-- WORK TO COMPLETE --
Work out how many lines in the listing below include the word "script". Give nothing but the number.

-- EXTRACTED INFORMATION --
----------

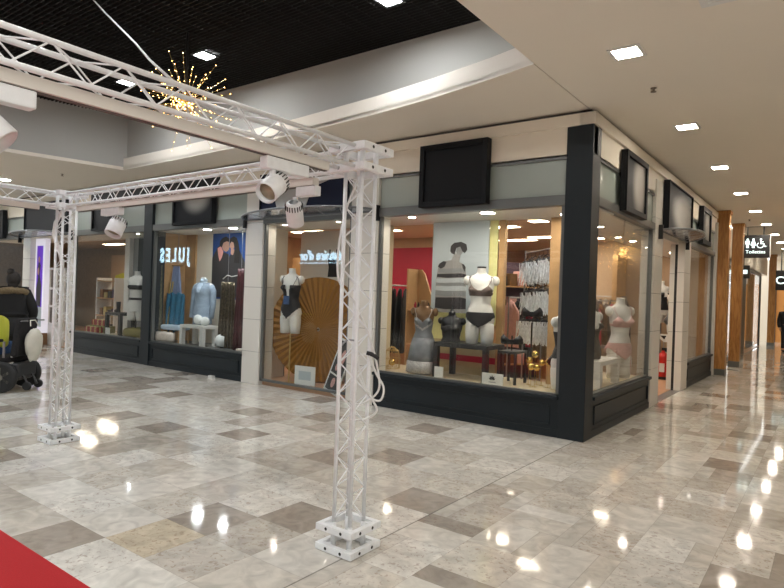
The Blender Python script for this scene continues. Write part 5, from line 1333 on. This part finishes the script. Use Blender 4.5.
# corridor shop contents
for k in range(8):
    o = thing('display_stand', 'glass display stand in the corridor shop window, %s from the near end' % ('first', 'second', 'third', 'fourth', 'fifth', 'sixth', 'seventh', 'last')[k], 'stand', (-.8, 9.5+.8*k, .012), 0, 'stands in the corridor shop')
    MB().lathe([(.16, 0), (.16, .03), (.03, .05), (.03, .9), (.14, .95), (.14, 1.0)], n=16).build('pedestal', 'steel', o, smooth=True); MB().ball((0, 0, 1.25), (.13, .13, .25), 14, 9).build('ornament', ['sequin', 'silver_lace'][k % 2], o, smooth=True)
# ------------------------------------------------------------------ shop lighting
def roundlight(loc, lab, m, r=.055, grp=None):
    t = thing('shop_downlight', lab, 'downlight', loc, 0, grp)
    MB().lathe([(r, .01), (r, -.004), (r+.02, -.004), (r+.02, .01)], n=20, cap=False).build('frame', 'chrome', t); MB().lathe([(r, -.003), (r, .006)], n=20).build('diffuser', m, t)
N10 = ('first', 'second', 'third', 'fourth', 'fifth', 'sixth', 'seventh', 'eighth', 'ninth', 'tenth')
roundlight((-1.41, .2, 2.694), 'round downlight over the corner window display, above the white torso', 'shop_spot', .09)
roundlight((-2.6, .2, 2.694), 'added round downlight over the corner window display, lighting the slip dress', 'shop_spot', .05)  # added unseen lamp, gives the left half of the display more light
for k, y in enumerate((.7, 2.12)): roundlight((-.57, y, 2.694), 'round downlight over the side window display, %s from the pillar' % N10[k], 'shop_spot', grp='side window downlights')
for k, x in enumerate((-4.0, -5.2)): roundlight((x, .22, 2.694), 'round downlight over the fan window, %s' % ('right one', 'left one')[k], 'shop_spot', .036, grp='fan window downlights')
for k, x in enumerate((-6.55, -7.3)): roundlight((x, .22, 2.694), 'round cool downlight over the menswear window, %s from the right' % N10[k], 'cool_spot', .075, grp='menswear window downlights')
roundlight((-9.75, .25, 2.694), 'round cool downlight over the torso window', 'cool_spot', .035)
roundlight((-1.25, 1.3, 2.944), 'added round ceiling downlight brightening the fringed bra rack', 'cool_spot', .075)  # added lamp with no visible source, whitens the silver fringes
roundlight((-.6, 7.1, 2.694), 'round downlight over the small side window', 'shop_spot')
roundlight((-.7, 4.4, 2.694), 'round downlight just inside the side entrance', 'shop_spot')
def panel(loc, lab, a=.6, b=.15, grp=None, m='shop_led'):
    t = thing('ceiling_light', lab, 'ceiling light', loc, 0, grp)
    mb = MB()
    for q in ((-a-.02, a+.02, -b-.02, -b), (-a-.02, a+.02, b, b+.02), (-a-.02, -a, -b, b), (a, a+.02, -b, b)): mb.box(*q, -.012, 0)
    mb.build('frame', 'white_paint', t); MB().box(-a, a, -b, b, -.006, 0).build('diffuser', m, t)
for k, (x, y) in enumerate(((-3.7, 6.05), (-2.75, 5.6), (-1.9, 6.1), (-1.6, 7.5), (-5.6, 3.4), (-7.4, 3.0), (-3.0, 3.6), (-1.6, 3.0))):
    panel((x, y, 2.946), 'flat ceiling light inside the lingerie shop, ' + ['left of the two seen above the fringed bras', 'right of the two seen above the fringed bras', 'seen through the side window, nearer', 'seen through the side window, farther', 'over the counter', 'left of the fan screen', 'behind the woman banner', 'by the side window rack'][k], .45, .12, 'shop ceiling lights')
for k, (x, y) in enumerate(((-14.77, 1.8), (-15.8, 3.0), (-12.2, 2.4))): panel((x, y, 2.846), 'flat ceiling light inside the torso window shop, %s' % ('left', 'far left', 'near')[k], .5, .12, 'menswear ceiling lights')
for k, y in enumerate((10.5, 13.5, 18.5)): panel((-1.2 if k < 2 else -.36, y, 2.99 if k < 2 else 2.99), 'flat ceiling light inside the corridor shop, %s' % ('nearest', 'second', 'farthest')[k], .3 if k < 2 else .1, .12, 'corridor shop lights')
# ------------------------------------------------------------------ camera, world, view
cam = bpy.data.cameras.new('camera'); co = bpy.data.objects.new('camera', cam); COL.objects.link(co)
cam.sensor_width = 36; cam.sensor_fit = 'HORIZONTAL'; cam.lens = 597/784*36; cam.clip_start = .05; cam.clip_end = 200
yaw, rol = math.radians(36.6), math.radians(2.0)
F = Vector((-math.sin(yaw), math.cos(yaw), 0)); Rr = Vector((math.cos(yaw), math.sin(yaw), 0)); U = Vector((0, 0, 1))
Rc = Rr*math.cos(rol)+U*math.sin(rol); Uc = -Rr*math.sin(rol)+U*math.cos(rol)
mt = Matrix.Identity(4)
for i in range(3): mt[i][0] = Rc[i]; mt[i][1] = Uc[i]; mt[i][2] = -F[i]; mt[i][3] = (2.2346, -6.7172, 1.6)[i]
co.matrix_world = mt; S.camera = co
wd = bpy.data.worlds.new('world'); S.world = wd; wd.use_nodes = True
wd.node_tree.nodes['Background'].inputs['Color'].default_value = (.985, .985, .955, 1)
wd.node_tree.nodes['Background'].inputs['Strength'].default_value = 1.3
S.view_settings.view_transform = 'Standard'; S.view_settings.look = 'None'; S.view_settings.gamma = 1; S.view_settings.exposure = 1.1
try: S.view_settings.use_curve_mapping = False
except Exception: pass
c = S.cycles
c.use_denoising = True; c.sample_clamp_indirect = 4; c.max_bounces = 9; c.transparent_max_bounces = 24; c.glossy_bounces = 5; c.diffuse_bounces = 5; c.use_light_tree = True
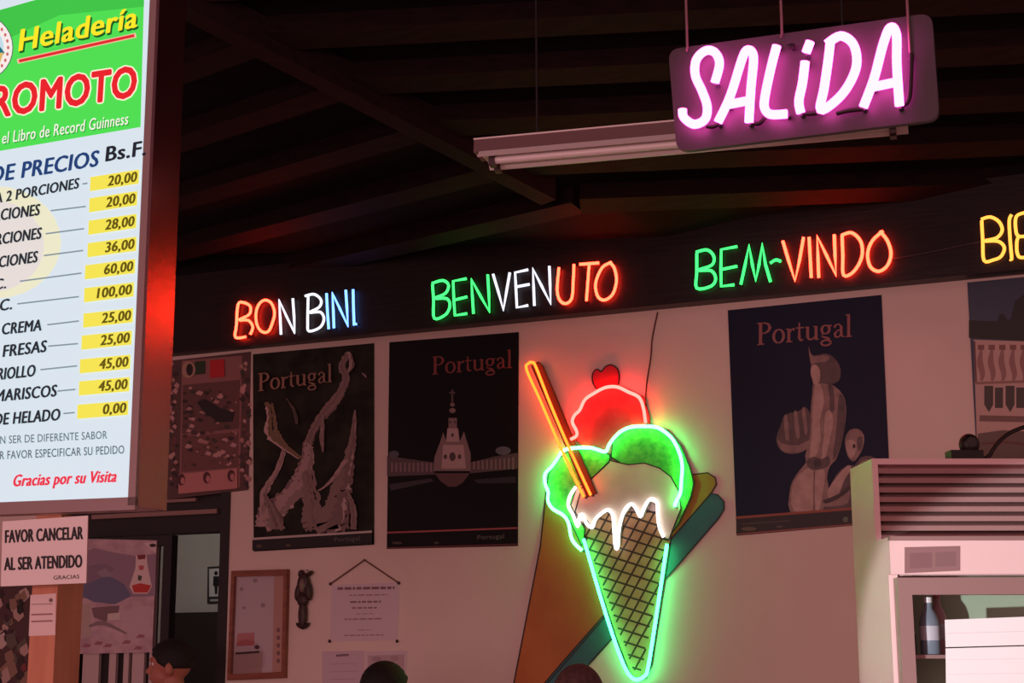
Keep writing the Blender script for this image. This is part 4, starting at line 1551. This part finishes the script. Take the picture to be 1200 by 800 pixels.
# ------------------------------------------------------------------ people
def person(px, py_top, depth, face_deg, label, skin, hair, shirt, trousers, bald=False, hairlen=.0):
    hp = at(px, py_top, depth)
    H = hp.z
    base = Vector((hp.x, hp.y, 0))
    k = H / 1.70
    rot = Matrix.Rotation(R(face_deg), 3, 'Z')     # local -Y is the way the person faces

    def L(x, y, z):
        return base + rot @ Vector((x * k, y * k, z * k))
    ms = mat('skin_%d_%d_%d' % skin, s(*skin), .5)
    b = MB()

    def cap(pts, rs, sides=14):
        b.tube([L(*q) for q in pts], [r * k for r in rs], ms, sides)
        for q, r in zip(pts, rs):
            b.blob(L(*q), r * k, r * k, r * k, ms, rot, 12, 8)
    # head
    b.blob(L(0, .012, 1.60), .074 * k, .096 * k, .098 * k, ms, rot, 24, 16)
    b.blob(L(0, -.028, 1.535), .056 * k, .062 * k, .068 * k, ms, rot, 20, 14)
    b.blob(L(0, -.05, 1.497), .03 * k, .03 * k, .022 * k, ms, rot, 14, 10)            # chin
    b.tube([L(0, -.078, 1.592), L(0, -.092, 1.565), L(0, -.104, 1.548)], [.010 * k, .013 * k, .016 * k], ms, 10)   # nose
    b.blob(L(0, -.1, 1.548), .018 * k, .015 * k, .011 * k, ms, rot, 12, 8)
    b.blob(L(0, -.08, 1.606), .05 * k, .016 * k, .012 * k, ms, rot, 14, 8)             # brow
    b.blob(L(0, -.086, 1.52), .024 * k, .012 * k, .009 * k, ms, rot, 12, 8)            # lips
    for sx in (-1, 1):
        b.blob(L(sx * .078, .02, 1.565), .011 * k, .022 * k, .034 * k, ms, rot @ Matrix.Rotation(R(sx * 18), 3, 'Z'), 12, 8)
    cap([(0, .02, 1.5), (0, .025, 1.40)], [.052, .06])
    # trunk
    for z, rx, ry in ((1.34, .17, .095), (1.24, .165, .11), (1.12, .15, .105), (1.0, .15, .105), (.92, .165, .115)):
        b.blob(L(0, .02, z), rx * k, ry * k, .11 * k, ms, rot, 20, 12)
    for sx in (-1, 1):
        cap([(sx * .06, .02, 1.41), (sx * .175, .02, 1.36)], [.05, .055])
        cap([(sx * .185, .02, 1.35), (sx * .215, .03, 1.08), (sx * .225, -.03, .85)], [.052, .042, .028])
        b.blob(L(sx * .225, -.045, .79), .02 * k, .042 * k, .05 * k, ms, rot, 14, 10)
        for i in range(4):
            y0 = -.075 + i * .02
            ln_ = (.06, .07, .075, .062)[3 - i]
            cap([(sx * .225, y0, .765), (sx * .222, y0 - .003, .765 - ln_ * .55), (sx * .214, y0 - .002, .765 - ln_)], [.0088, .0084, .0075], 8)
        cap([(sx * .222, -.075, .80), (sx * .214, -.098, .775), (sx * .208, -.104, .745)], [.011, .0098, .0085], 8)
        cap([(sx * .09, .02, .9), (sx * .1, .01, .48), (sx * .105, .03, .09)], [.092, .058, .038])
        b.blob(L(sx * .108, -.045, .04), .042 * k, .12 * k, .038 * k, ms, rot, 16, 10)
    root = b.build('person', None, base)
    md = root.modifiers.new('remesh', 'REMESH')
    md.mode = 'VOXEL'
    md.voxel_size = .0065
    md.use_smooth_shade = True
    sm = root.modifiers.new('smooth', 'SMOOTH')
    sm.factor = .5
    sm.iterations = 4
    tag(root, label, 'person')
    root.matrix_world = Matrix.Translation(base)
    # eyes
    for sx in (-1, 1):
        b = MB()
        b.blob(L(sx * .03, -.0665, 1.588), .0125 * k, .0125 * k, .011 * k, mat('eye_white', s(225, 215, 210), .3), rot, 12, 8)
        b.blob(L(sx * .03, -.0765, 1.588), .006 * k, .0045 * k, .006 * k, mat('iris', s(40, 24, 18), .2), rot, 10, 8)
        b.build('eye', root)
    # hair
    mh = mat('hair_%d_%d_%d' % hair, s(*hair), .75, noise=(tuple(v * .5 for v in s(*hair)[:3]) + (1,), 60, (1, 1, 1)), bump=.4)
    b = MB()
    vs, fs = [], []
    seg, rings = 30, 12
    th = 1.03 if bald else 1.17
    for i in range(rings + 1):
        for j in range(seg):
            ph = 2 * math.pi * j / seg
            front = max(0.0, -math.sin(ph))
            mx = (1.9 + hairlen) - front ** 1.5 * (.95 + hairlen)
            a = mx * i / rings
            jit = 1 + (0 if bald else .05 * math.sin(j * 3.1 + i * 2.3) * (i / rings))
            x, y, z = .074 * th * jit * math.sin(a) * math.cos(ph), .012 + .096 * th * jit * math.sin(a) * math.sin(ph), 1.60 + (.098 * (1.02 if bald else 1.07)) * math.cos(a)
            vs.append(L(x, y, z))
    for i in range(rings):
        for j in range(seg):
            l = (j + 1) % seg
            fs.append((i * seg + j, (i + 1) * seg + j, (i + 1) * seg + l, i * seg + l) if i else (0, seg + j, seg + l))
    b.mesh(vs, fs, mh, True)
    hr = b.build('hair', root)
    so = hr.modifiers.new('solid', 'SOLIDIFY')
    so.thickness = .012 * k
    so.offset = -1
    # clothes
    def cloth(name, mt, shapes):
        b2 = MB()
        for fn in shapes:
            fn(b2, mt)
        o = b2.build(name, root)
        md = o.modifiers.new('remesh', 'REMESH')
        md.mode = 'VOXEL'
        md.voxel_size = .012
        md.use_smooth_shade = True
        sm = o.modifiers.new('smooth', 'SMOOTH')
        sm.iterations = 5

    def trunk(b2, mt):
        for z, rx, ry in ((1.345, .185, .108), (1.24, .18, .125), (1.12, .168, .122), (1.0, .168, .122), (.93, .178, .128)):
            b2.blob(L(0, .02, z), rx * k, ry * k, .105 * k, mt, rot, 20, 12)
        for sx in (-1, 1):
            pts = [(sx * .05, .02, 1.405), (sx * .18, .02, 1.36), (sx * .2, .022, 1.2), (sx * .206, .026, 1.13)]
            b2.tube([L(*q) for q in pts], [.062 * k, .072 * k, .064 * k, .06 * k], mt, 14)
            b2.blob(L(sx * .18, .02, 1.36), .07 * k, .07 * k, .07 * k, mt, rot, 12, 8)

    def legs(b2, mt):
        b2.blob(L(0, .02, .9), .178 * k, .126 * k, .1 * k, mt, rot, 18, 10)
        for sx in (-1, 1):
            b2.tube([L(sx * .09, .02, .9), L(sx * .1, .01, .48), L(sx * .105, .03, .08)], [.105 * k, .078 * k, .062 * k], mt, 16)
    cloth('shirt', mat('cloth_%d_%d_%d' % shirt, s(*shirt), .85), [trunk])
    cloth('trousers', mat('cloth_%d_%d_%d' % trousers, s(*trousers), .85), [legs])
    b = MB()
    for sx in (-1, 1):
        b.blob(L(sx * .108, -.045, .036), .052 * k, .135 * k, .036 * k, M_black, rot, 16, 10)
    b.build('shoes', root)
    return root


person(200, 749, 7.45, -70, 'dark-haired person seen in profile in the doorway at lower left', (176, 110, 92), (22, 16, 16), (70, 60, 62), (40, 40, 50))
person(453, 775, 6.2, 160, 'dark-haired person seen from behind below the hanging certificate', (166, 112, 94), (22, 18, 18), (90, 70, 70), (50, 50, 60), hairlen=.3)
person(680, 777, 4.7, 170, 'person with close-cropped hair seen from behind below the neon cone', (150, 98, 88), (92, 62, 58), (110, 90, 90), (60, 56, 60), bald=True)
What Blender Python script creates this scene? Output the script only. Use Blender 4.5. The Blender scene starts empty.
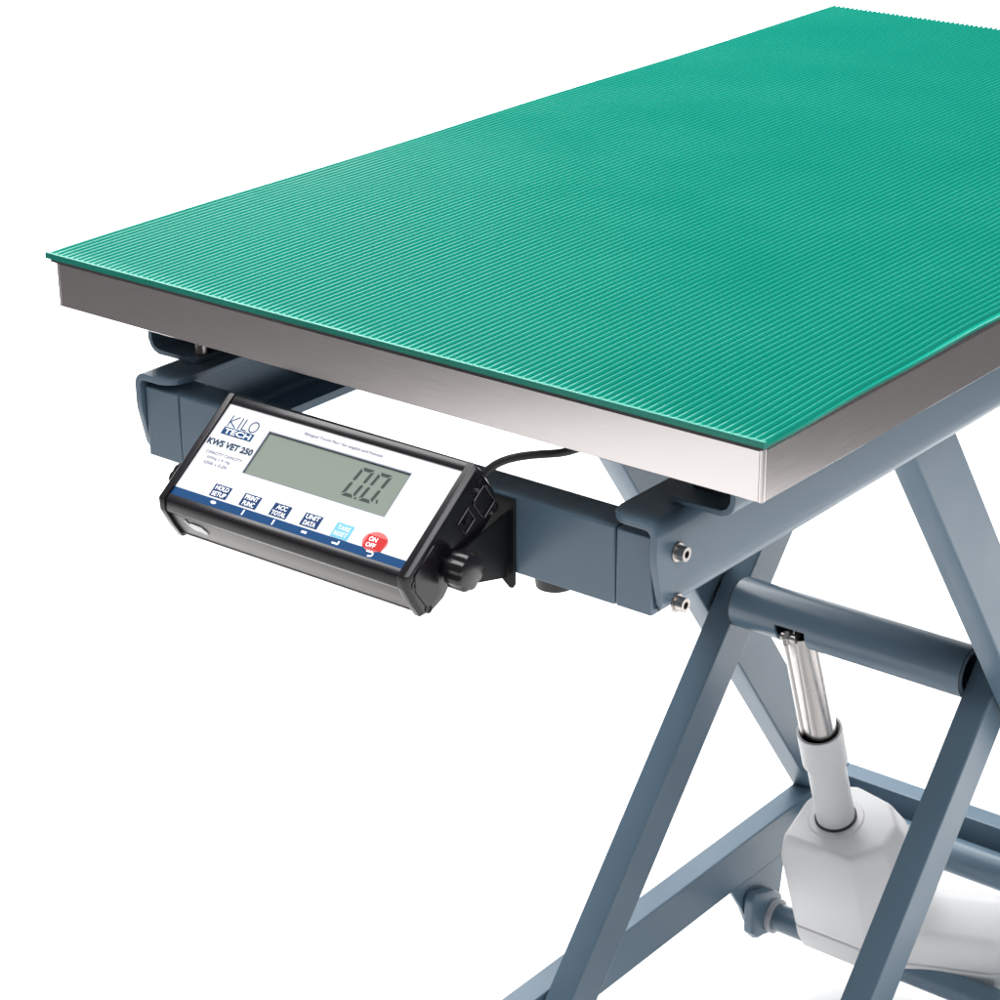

----------

-- RESULT --
3